Unfortunately an upgrade is not an option, since I do not currently have any money for it. I have been going through c# lessons but am not anywhere near ready to port my game to to unity anytime soon.
What I intend to do at least is to create files with the file name being for example a characters name, and that file has hundreds of pieces of data, at least. And there might even be hundreds of these files.
Today I will look into using just one file, and figuring out if there is a "read_line" sort of function in GMS. I have only spent the latter part of yesterday figuring this out, but for example saving multi dimensional arrays into a file is so easy when you just write them as reals onto a file, and bring them back using for loops. It works perfectly, and I don't see why this type of saving system isn't more available, since the other saving systems I have tested have no been working at all. They demand too much input when all one really needs is a line of numbers separated by spaces. I am still new to this type of functionality, but the time I spent with python, it was fairly easy to save a long string of numbers, go through each of them in any way you wished, and place the data from different objects on different lines and so on. For example I just can't get the map ds to work at all, even when I copy pasted code and changed some of the variables to fit my needs. For me it just seems overly complicated, probably due to me being a simple guy.

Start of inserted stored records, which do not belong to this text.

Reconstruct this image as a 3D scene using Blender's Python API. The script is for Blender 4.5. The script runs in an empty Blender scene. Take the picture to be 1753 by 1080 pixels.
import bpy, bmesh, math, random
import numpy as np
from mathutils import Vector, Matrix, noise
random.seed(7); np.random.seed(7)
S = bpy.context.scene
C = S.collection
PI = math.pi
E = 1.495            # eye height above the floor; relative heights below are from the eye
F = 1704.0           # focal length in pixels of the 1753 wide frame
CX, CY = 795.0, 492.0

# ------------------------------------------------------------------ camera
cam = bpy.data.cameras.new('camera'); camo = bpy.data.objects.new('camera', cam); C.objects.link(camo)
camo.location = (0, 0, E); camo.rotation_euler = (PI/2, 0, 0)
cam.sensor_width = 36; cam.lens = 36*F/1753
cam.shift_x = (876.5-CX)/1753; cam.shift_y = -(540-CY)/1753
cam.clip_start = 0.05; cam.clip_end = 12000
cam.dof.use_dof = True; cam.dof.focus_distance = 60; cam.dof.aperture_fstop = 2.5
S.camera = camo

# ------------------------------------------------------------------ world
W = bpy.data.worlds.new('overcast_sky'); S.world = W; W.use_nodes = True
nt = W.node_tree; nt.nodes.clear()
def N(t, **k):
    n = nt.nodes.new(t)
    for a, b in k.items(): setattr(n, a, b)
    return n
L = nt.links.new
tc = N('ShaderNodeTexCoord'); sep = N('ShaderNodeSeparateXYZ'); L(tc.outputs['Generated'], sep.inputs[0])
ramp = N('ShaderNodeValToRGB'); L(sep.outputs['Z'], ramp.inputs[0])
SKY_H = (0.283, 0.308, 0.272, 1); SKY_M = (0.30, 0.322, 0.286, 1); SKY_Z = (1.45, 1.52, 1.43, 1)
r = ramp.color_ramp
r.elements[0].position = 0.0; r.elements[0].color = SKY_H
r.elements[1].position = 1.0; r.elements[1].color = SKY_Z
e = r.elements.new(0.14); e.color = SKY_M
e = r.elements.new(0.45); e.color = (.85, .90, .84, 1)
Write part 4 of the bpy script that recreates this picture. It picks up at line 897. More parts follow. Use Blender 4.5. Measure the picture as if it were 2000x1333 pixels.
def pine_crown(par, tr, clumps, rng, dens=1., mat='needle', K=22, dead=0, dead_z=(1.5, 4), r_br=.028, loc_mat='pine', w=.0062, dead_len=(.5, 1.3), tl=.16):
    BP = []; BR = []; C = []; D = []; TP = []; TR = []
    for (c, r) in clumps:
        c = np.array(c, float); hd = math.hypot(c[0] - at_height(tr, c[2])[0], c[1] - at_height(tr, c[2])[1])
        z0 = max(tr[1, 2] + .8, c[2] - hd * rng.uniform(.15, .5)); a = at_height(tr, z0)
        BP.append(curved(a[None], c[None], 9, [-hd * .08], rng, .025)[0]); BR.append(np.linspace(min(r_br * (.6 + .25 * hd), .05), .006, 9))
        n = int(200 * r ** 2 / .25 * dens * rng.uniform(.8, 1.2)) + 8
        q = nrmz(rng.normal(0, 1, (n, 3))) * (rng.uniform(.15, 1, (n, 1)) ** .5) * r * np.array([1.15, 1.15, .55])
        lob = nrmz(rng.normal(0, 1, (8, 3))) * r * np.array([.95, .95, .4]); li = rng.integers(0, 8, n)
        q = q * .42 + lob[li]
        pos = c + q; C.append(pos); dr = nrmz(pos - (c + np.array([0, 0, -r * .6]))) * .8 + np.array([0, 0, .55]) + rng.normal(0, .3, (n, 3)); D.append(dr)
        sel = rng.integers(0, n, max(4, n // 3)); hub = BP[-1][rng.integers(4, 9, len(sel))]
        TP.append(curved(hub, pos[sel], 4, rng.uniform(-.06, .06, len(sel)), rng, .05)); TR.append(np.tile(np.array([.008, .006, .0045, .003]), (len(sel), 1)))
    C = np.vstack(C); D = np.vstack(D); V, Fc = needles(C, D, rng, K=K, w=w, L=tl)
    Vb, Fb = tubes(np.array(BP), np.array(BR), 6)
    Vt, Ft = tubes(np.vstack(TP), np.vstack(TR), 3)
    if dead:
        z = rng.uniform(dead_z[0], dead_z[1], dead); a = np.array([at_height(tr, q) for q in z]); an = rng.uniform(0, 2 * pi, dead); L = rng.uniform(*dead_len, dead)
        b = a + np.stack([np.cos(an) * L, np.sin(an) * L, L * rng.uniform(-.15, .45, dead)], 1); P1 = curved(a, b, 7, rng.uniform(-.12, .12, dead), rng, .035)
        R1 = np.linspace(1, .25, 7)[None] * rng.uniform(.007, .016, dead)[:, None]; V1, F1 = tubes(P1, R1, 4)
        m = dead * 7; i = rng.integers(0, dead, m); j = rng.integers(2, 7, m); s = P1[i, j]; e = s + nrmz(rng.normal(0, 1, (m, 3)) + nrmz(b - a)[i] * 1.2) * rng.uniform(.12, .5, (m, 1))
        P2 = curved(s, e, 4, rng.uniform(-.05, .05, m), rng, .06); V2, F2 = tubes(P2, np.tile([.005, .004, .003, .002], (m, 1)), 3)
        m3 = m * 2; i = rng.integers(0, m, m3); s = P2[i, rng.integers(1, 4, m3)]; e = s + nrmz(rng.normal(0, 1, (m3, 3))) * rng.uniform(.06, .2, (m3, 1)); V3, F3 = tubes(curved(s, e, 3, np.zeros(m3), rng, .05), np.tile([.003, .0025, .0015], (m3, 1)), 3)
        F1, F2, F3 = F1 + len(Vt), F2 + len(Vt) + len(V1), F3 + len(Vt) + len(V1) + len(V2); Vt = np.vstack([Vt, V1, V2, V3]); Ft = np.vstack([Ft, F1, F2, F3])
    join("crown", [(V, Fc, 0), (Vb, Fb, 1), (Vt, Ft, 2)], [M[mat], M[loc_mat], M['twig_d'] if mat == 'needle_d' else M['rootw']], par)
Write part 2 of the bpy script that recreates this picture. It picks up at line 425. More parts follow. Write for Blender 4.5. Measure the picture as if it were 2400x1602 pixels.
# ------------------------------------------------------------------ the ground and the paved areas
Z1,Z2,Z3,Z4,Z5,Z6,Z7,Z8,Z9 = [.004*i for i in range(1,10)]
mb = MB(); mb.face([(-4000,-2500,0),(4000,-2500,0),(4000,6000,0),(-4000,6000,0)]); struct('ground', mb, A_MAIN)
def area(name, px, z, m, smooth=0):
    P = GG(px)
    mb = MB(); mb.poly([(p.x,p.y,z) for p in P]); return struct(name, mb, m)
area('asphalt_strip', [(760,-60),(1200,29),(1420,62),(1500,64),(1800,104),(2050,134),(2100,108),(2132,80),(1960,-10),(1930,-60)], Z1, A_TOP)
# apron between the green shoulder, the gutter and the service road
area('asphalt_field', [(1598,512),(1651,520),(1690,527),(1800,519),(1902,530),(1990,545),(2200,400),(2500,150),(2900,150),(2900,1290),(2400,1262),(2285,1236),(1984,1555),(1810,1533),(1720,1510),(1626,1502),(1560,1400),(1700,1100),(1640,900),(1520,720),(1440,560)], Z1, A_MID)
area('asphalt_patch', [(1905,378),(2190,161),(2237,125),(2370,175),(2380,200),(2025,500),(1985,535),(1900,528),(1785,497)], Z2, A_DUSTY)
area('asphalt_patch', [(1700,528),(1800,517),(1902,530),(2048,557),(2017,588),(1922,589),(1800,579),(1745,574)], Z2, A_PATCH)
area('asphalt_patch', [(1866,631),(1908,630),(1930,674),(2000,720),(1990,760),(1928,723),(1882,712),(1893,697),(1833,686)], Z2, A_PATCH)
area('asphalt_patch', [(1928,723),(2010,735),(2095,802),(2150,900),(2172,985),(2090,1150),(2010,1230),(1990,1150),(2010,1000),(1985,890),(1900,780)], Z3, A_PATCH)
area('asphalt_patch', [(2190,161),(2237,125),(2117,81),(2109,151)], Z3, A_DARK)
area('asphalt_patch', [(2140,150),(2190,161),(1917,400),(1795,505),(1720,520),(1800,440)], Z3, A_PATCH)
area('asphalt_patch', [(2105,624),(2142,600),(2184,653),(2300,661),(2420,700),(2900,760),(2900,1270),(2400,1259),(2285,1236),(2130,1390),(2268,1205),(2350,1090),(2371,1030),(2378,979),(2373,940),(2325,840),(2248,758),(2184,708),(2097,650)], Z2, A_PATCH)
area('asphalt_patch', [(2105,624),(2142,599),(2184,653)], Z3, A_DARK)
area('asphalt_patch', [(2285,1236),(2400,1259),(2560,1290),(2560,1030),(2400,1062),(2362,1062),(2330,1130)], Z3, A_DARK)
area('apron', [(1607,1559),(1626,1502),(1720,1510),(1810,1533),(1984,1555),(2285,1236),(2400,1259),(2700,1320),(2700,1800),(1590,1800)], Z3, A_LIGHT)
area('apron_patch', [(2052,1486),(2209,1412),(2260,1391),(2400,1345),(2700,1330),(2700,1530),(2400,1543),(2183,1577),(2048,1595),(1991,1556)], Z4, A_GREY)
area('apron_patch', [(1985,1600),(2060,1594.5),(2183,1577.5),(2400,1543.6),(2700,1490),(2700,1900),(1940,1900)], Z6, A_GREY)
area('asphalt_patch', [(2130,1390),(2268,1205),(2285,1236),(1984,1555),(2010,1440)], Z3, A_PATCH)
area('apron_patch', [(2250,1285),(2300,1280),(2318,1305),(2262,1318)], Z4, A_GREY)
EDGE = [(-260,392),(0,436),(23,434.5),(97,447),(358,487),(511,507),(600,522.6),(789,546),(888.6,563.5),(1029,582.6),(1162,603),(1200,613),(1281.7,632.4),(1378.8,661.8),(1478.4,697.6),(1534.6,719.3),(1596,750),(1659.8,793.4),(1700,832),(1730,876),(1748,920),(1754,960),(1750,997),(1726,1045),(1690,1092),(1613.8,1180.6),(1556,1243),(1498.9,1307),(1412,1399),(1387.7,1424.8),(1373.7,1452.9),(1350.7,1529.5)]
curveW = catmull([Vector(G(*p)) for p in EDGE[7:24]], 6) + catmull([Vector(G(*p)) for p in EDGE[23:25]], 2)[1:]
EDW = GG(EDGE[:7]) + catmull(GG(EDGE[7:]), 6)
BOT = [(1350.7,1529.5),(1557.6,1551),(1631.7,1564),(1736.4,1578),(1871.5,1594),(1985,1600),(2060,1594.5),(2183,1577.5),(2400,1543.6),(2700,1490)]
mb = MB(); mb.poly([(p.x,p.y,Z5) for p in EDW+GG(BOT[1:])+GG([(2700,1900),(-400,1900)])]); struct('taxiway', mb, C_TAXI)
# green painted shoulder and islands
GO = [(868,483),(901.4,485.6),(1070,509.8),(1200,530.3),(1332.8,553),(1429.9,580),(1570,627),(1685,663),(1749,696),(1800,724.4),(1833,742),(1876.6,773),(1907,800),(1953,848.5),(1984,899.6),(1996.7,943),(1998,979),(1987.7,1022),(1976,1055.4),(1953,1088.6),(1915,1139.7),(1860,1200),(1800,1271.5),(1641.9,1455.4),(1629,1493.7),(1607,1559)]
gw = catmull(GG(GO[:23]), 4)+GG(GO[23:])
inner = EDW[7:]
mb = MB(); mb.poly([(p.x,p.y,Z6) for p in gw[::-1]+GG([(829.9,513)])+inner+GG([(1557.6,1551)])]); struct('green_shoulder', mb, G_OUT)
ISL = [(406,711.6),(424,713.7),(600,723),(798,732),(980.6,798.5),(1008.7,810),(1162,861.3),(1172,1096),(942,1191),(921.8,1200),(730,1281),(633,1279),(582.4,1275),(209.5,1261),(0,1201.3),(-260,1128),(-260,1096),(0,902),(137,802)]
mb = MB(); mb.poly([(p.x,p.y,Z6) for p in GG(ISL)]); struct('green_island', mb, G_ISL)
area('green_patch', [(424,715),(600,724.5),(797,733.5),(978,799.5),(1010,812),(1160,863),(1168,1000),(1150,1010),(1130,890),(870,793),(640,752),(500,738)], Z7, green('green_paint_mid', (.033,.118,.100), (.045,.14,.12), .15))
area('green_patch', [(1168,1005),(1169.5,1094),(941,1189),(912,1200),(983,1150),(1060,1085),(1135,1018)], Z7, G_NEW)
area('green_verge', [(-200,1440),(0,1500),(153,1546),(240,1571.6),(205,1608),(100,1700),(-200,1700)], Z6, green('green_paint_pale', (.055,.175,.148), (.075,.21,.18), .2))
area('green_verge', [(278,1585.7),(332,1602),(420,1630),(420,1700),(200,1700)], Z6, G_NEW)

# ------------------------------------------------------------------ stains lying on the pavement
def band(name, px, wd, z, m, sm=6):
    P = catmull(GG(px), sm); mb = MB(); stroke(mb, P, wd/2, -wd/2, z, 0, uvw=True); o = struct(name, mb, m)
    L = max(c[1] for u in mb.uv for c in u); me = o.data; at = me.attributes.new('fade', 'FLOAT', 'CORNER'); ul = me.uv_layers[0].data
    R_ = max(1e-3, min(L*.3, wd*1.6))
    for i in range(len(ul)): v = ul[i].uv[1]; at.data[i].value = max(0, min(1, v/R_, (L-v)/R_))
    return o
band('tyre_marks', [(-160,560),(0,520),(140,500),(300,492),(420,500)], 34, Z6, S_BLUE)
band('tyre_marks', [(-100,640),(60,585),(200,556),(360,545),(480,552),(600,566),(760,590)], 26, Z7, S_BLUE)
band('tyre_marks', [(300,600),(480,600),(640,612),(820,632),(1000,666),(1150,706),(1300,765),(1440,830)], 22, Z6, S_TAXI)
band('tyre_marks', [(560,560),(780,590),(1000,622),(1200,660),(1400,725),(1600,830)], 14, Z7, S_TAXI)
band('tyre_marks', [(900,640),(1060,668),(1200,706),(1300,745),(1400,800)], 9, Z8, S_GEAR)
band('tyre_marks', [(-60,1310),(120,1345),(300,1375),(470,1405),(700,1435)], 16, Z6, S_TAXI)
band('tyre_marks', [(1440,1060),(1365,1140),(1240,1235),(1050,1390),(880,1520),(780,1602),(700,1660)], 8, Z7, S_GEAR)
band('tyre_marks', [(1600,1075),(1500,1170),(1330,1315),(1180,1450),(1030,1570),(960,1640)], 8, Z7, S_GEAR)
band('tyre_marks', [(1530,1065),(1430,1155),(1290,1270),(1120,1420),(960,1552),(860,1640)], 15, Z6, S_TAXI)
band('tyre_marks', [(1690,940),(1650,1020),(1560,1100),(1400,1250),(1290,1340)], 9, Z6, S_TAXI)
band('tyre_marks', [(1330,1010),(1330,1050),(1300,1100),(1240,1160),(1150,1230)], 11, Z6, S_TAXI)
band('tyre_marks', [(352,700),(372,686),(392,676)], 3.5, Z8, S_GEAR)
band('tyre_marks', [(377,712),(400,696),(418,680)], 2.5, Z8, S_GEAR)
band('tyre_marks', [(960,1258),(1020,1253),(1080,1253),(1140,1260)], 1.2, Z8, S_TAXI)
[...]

But like said, I will look into this better today, I didn't really have the time yesterday evening when I started working on saving functionality.
EDIT:
Ok, so I made a temporary file, that I will write things to, and then I copied that file to another file that wasn't in the included files, but was in one of the games folders, and it seems to have worked. So are all the files in the games directory open for editing, or does this copying skip the sandbox somehow?
It also seems that this copying of the file using file_copy is not accurate. The data changes during this copying process, but it might be something on my end since I am just beginning to test things out. I don't really get how the copied file can be so different this way. The amount of data is the same, and the last two sort of test integers in the back are the same, but the rest of the data is scrambled. It consists of -1, 0, -1, so I don't get how the data changes. If you have any info on this that would be great.
I first just write onto a file, then directly copy it with no other actions between these two events.
Saving:
GML:
var file;
file = file_text_open_write("Saves/Temp/temp.ini");
for (i = 0; i < number_of_traits; i ++){
file_text_write_real(file, array_traits[i,0]);
}
file_copy("Saves/Temp/temp.ini","Saves/Characters/" + string(name1) + string(name2) + "Traits.ini");
file_text_close(file);
Loading:
Code:
///Load Character Data
var path, file;
path = "Saves/Characters/" + string(name1) + string(name2) + "Traits.ini"
file = file_text_open_read(path);
for (i = 0; i < number_of_traits; i ++){
array_traits[i,0] = file_text_read_real(file);
}
file_text_close(file);
EDIT2:
So I guess I don't have to add files to the "sandbox" if they are in a folder in the game directory? It seems to be working fine now with a direct writing on the file I want. Just not sure why the copying process is not working. It can't be the order of the items in the file that changes, since the last to integers are always the same. None of the integers are disappearing since there is always the exact same amount of them. It just jumbles it up for some reason.
I will have to figure that one out at some point, but for now saving and loading seems to be working this way.